### To be done
Set down each line of the data below exactly as it stands, dropping the pictures.

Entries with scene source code
— start —

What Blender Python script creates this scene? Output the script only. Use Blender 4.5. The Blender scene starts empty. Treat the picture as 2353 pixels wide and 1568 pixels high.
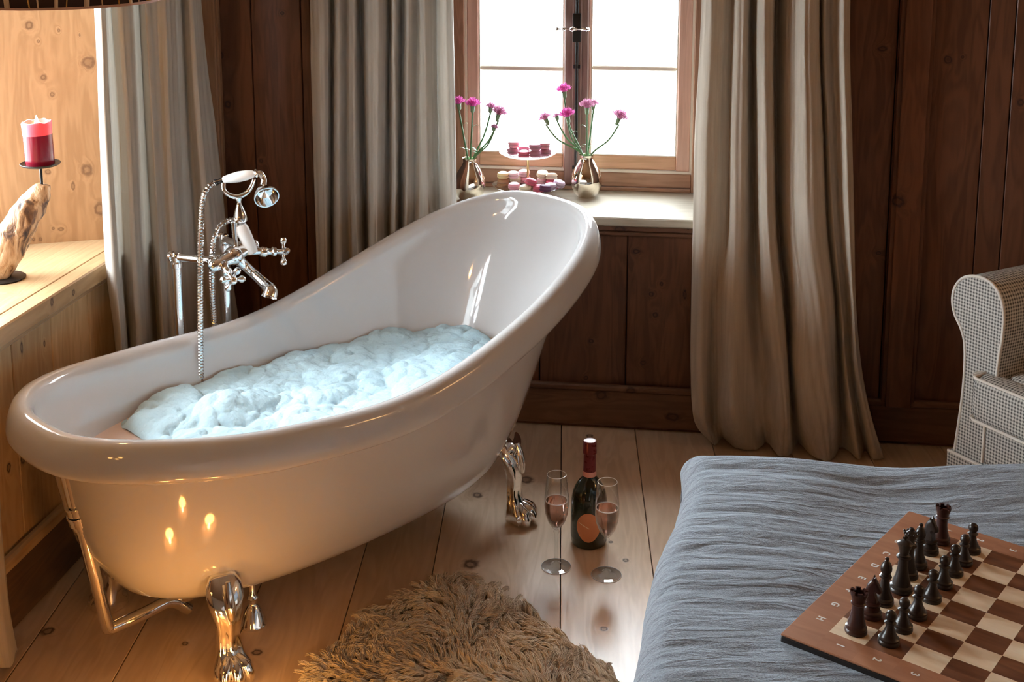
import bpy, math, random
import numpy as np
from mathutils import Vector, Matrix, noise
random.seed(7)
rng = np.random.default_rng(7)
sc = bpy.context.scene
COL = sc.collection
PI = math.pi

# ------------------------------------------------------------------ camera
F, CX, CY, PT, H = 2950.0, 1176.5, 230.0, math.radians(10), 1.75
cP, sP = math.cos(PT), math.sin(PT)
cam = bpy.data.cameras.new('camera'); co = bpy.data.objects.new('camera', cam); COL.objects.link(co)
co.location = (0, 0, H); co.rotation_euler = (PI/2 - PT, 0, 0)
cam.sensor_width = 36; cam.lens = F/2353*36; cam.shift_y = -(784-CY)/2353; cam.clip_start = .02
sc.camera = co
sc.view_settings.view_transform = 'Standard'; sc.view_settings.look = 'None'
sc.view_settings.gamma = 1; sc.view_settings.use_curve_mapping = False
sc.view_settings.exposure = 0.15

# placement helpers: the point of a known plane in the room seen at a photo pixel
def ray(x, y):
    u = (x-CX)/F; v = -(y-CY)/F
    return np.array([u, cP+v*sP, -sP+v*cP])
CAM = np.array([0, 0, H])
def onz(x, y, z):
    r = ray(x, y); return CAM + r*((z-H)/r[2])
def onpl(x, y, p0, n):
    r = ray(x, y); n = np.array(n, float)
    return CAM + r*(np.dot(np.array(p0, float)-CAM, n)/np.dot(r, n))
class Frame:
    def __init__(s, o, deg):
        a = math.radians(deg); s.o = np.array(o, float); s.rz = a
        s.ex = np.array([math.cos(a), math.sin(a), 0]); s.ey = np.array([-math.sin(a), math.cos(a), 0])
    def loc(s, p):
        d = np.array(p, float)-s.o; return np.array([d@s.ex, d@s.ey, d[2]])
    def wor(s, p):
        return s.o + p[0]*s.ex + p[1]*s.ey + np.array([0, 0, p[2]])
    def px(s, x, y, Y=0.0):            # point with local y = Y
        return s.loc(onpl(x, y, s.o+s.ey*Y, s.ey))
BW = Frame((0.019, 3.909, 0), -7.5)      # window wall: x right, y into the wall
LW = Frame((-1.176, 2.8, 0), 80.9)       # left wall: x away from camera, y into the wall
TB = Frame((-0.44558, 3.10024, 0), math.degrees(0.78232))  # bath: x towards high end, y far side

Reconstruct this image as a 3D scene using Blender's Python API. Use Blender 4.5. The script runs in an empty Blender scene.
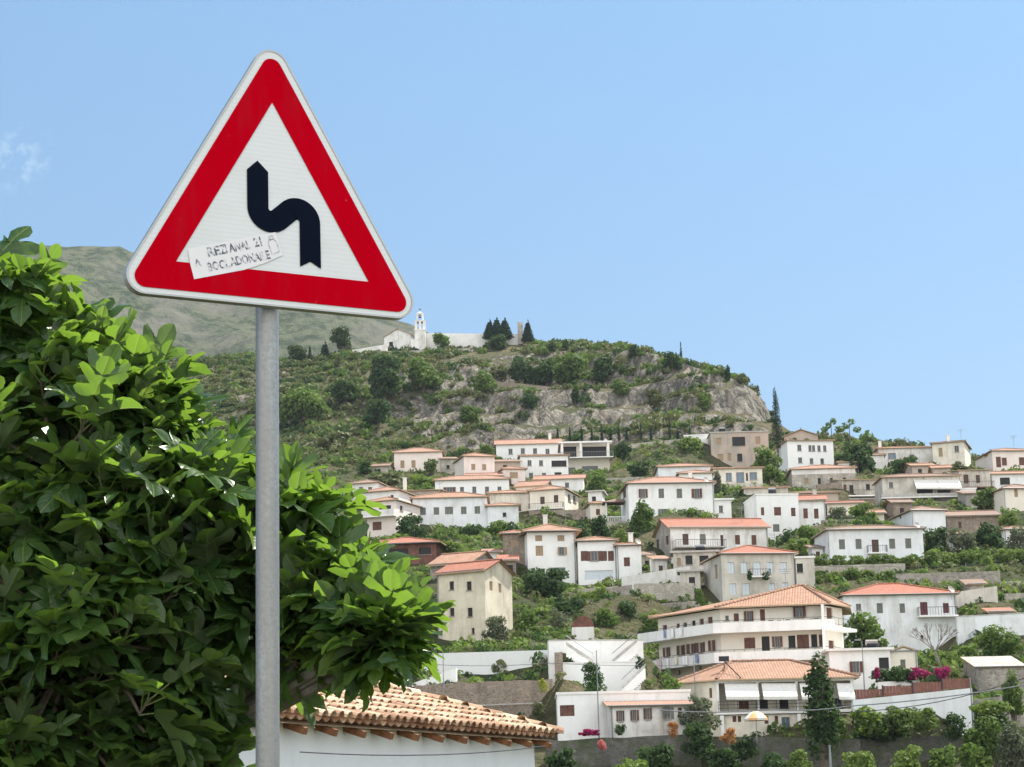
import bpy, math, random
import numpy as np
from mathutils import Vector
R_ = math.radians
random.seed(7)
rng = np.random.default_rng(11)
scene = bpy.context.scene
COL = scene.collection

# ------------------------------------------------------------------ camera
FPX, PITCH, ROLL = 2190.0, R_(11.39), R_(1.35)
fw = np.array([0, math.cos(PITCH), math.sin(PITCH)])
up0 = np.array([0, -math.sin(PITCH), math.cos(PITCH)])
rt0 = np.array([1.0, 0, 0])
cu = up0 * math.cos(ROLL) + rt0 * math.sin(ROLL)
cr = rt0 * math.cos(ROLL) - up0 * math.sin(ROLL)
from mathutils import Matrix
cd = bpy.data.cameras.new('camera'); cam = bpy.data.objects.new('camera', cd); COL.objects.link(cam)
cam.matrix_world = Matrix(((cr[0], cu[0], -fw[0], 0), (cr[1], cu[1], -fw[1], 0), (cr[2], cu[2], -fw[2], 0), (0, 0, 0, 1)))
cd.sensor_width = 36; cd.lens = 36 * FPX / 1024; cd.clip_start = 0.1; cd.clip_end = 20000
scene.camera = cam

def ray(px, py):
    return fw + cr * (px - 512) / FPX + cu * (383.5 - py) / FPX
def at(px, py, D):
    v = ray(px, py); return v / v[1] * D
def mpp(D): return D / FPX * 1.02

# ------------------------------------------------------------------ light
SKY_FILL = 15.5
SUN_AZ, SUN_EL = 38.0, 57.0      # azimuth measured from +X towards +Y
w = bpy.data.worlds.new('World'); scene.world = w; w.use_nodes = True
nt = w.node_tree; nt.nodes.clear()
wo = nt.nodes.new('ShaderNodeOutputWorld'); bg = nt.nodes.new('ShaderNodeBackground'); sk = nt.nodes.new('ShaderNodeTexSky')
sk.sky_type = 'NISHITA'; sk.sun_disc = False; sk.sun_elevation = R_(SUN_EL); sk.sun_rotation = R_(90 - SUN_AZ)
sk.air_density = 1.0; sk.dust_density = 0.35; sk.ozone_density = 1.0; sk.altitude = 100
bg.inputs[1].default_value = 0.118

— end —

### Worked answer
What Blender Python script creates this scene? Output the script only. Use Blender 4.5. The Blender scene starts empty. Treat the picture as 2353 pixels wide and 1568 pixels high.
import bpy, math, random
import numpy as np
from mathutils import Vector, Matrix, noise
random.seed(7)
rng = np.random.default_rng(7)
sc = bpy.context.scene
COL = sc.collection
PI = math.pi

# ------------------------------------------------------------------ camera
F, CX, CY, PT, H = 2950.0, 1176.5, 230.0, math.radians(10), 1.75
cP, sP = math.cos(PT), math.sin(PT)
cam = bpy.data.cameras.new('camera'); co = bpy.data.objects.new('camera', cam); COL.objects.link(co)
co.location = (0, 0, H); co.rotation_euler = (PI/2 - PT, 0, 0)
cam.sensor_width = 36; cam.lens = F/2353*36; cam.shift_y = -(784-CY)/2353; cam.clip_start = .02
sc.camera = co
sc.view_settings.view_transform = 'Standard'; sc.view_settings.look = 'None'
sc.view_settings.gamma = 1; sc.view_settings.use_curve_mapping = False
sc.view_settings.exposure = 0.15

# placement helpers: the point of a known plane in the room seen at a photo pixel
def ray(x, y):
    u = (x-CX)/F; v = -(y-CY)/F
    return np.array([u, cP+v*sP, -sP+v*cP])
CAM = np.array([0, 0, H])
def onz(x, y, z):
    r = ray(x, y); return CAM + r*((z-H)/r[2])
def onpl(x, y, p0, n):
    r = ray(x, y); n = np.array(n, float)
    return CAM + r*(np.dot(np.array(p0, float)-CAM, n)/np.dot(r, n))
class Frame:
    def __init__(s, o, deg):
        a = math.radians(deg); s.o = np.array(o, float); s.rz = a
        s.ex = np.array([math.cos(a), math.sin(a), 0]); s.ey = np.array([-math.sin(a), math.cos(a), 0])
    def loc(s, p):
        d = np.array(p, float)-s.o; return np.array([d@s.ex, d@s.ey, d[2]])
    def wor(s, p):
        return s.o + p[0]*s.ex + p[1]*s.ey + np.array([0, 0, p[2]])
    def px(s, x, y, Y=0.0):            # point with local y = Y
        return s.loc(onpl(x, y, s.o+s.ey*Y, s.ey))
BW = Frame((0.019, 3.909, 0), -7.5)      # window wall: x right, y into the wall
LW = Frame((-1.176, 2.8, 0), 80.9)       # left wall: x away from camera, y into the wall
TB = Frame((-0.44558, 3.10024, 0), math.degrees(0.78232))  # bath: x towards high end, y far side

Reconstruct this image as a 3D scene using Blender's Python API. Use Blender 4.5. The script runs in an empty Blender scene.
import bpy, math, random
import numpy as np
from mathutils import Vector
R_ = math.radians
random.seed(7)
rng = np.random.default_rng(11)
scene = bpy.context.scene
COL = scene.collection

# ------------------------------------------------------------------ camera
FPX, PITCH, ROLL = 2190.0, R_(11.39), R_(1.35)
fw = np.array([0, math.cos(PITCH), math.sin(PITCH)])
up0 = np.array([0, -math.sin(PITCH), math.cos(PITCH)])
rt0 = np.array([1.0, 0, 0])
cu = up0 * math.cos(ROLL) + rt0 * math.sin(ROLL)
cr = rt0 * math.cos(ROLL) - up0 * math.sin(ROLL)
from mathutils import Matrix
cd = bpy.data.cameras.new('camera'); cam = bpy.data.objects.new('camera', cd); COL.objects.link(cam)
cam.matrix_world = Matrix(((cr[0], cu[0], -fw[0], 0), (cr[1], cu[1], -fw[1], 0), (cr[2], cu[2], -fw[2], 0), (0, 0, 0, 1)))
cd.sensor_width = 36; cd.lens = 36 * FPX / 1024; cd.clip_start = 0.1; cd.clip_end = 20000
scene.camera = cam

def ray(px, py):
    return fw + cr * (px - 512) / FPX + cu * (383.5 - py) / FPX
def at(px, py, D):
    v = ray(px, py); return v / v[1] * D
def mpp(D): return D / FPX * 1.02

# ------------------------------------------------------------------ light
SKY_FILL = 15.5
SUN_AZ, SUN_EL = 38.0, 57.0      # azimuth measured from +X towards +Y
w = bpy.data.worlds.new('World'); scene.world = w; w.use_nodes = True
nt = w.node_tree; nt.nodes.clear()
wo = nt.nodes.new('ShaderNodeOutputWorld'); bg = nt.nodes.new('ShaderNodeBackground'); sk = nt.nodes.new('ShaderNodeTexSky')
sk.sky_type = 'NISHITA'; sk.sun_disc = False; sk.sun_elevation = R_(SUN_EL); sk.sun_rotation = R_(90 - SUN_AZ)
sk.air_density = 1.0; sk.dust_density = 0.35; sk.ozone_density = 1.0; sk.altitude = 100
bg.inputs[1].default_value = 0.118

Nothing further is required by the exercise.